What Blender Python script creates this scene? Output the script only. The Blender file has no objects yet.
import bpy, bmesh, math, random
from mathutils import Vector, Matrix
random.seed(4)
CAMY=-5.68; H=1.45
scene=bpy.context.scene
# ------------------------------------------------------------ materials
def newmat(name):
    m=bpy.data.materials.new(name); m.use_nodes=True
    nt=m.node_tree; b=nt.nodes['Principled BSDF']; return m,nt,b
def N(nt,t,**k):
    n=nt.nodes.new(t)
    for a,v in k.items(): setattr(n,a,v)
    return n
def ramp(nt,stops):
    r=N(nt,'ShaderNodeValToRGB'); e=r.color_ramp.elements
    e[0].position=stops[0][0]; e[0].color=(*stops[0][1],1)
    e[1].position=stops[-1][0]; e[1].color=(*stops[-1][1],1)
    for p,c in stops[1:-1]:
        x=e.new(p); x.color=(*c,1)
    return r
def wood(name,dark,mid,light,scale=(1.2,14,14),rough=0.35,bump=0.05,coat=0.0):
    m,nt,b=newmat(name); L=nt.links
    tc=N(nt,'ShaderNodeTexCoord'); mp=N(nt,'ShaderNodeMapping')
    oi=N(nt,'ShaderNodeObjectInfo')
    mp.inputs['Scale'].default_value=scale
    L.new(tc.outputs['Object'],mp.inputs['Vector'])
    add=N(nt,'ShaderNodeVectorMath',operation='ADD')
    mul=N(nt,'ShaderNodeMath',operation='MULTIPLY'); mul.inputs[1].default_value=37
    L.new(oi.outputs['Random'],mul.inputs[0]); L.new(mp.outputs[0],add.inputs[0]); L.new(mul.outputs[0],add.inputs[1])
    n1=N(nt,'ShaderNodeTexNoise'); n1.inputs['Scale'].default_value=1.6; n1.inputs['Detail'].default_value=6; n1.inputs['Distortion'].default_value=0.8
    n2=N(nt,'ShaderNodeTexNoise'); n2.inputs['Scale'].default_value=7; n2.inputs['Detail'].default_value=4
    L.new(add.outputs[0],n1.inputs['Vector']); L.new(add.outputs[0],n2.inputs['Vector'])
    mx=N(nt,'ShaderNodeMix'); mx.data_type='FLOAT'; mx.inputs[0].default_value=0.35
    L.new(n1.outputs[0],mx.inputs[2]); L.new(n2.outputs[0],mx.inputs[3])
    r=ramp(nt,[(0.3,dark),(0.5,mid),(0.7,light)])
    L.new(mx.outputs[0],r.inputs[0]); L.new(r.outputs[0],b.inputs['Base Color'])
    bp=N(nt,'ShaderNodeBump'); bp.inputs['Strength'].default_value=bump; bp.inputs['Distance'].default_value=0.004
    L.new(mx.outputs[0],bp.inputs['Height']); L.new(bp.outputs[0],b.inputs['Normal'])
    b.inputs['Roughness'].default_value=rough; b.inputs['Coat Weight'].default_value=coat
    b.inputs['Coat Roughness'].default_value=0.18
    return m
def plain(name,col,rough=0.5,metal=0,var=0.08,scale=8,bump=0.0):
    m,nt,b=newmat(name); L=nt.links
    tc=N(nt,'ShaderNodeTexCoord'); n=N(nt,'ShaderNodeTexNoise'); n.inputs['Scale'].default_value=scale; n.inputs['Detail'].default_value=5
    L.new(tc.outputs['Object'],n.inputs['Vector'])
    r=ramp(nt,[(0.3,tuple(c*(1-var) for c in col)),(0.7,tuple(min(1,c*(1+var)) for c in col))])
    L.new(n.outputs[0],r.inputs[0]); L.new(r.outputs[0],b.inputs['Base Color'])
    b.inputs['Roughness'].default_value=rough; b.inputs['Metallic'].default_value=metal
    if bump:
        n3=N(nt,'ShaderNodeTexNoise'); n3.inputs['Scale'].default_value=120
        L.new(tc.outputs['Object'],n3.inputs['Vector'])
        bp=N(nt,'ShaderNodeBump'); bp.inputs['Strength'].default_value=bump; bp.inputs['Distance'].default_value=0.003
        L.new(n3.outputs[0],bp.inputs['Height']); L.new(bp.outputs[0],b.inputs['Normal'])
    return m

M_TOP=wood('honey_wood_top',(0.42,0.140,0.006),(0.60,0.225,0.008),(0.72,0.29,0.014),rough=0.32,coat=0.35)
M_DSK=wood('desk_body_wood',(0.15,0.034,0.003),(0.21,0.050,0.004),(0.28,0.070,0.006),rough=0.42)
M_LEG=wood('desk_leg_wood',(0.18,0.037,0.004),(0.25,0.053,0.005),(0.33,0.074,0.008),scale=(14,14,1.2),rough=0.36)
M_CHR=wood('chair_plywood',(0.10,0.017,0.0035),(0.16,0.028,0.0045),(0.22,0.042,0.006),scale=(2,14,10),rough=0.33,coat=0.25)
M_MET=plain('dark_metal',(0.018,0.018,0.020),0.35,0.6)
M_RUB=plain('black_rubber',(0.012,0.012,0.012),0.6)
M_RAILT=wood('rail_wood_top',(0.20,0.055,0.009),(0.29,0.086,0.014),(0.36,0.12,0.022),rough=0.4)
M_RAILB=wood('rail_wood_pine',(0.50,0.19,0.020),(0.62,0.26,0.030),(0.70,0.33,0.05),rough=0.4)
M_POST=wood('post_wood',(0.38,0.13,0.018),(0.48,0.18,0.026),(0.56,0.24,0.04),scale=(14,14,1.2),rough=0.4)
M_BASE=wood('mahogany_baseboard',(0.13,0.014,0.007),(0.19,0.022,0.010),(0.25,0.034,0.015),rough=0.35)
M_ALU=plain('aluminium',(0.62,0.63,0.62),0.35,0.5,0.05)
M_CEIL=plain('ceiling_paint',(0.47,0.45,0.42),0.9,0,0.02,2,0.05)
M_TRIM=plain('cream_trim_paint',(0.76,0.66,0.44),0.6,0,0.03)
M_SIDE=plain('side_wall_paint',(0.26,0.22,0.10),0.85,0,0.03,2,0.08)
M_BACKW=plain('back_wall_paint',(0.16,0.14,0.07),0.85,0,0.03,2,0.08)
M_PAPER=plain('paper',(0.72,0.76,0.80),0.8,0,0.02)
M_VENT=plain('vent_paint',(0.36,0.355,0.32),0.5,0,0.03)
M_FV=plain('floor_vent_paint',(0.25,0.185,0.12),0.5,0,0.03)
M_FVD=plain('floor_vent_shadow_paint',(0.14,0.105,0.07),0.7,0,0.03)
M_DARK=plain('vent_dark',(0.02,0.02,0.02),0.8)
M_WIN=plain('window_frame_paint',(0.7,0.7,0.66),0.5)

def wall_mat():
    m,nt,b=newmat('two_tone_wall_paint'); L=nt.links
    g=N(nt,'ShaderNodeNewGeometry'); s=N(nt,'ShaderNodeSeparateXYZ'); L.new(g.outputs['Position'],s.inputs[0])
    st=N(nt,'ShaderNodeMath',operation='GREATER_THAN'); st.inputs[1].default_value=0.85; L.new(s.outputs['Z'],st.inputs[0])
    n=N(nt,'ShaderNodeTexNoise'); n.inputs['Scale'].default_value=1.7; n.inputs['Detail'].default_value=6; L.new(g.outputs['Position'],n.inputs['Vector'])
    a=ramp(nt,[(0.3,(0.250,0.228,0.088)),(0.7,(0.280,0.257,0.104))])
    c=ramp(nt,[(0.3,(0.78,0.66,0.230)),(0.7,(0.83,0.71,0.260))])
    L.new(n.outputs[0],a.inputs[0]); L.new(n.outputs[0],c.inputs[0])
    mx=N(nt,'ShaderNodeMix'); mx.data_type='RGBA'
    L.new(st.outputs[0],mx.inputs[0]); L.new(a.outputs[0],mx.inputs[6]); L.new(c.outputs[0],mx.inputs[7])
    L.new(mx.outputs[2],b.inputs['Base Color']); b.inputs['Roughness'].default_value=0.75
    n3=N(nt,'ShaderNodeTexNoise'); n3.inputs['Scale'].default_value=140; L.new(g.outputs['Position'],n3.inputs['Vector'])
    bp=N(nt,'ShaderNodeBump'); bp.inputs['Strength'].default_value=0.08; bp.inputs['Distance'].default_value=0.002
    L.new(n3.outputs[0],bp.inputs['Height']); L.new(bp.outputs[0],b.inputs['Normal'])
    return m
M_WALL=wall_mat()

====

• **SET TASK**
Gather, from the listing above, every line carrying the word "scene".

• **RESULT**
What Blender Python script creates this scene? Output the script only. The Blender file has no objects yet.
scene=bpy.context.scene